01-15-2026, 10:11 AM
(01-15-2026, 10:04 AM)DanSchwartzgan Wrote: I don't think adding extra teams to the deal helps ATL that much if you hold to the not-paying-tax criteria. All of their salaries except the ones we've discussed are minimums. So, sending one out to a third team to avoid tax doesn't help as they have to replace it. I guess you could argue that they could do a remainder of the season deal with one of their two-ways and save money under the tax by sending out a minimum (to Dallas or to a third team)
One place a third team might help is sending all four of KP, Kennard, OO and Risacher with one of them going to the third team. That leaves ATL $22.5mm under the tax and with some room to add back a center (could be Gafford, but it could be a center from the third team).
Another could be sending out Kispert in a non-aggregated deal (again, could be Dallas or could be a third team). They could also do Kispert for Gafford as a side deal where the ATL outgoing is KP/Kennard/OO and solve ATL's center depth issue. That side deal takes away space under the tax for ATL to the tune of $411,320.

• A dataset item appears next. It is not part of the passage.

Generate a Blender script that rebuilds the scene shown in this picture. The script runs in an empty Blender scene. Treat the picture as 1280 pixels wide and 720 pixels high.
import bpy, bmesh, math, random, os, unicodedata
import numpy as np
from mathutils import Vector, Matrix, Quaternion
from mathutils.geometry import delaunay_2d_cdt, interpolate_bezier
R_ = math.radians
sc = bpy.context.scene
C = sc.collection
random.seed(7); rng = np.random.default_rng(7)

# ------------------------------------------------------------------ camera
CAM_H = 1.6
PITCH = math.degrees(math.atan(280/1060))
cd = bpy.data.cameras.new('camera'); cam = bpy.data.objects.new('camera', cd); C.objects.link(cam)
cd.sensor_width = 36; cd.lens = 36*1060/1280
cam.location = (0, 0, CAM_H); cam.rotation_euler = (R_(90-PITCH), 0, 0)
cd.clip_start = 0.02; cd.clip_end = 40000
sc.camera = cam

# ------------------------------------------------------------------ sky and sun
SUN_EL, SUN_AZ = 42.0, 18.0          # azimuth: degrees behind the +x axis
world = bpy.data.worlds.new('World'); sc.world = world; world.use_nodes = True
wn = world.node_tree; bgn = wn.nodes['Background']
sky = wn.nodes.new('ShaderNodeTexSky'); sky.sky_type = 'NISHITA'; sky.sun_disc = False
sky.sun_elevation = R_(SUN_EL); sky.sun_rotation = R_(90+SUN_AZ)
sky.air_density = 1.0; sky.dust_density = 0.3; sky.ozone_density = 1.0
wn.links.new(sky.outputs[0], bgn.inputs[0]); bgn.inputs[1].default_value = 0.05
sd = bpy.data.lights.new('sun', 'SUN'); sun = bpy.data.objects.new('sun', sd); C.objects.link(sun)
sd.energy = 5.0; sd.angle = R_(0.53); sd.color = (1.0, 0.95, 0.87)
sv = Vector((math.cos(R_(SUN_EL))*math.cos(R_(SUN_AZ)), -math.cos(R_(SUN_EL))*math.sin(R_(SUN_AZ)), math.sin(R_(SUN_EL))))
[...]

So, if Deal #1 is Gafford for Kispert and Deal #2 is KP, Kennard, OO and Newell for AD and Exum, there is still $9,915,388 of space under the tax for Dallas to send back more players. Martin fits, but ATL only has 13 functional players since Exum is one of their 14. Or, you can go back to Hardy or D'Lo and back filling with a minimum and a two-way.
Yeah, this is what I meant about multi-team deals or non-aggregated ones involving Kispert or CJ. You and I outlined the simplest ways to do the deal, or the most logical ones, but there is more than one way to get there, like you've outlined above!